Kim Hamilton Duffy: They are not known :) we're trying to figure 
  out
  ...Again, the registry process is deferred for discussion for 
  now.
Heather Vescent: Much appreciated to bring organization to the 
  work item chaos.
Kim Hamilton Duffy:  If we are talking to you about informal work 
  items you can just work from the rough draft section and get 
  started.  Some of this is to address what we see as possibly 
  stuck because we don’t know what’s going on with some of the work 
  items.
Heather Vescent: Great. Thank you.
Have to drop
ChristpherA: The pinging may start next week. This document is 
  still in a rough draft stage, and will eventually be a community 
  report. People can work on the rough drafts as long as they want 
  before they make it an official CCG proposal.  We do still have 
  this requirement that editors must ensure that substantial 
  requirements are made by members. This is why actual changes have 
  to be accepted by the editors. The goal is to transition them to 
  become a respec
Document after becoming a rough draft. Note: MIRA was in this 
  form originally.
  ...We’re going to make it easier for people to go from a rough 
  draft in Google Docs or other form to a respect document. We 
  don’t want to use the valuable time of the weekly call for rough 
  drafts. We at least want to get people to the CCG internal 
  release draft stage.  A Github tagged release number is an 
  important marker for us. The version must be less than 1.0.

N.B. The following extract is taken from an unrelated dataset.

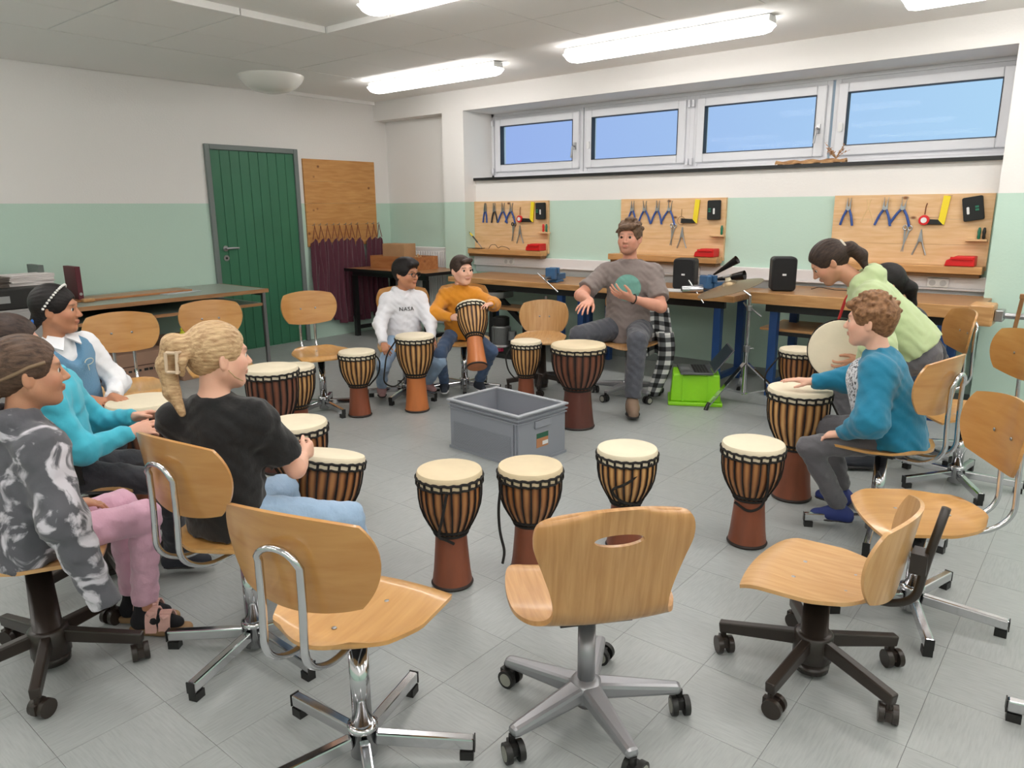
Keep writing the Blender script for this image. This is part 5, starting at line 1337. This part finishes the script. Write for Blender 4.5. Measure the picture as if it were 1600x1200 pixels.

Do we use semver.org format for versions?
Joe Andrieu: Time to wrap up, Chris
ChistopherA: When editors want we can make it a public released 
  draft. The editors trigger this, and then every W3C member gets 
  an email saying “The W3C CCG has published the draft ...”. The 
  IPR risk mitigation tools are only used at the last stage, the 
  final report.
  ...The final report stage is something we haven’t done yet. Any 
  questions on the stages?
Moses Ma: Bye everyone! Thanks for all the hard work!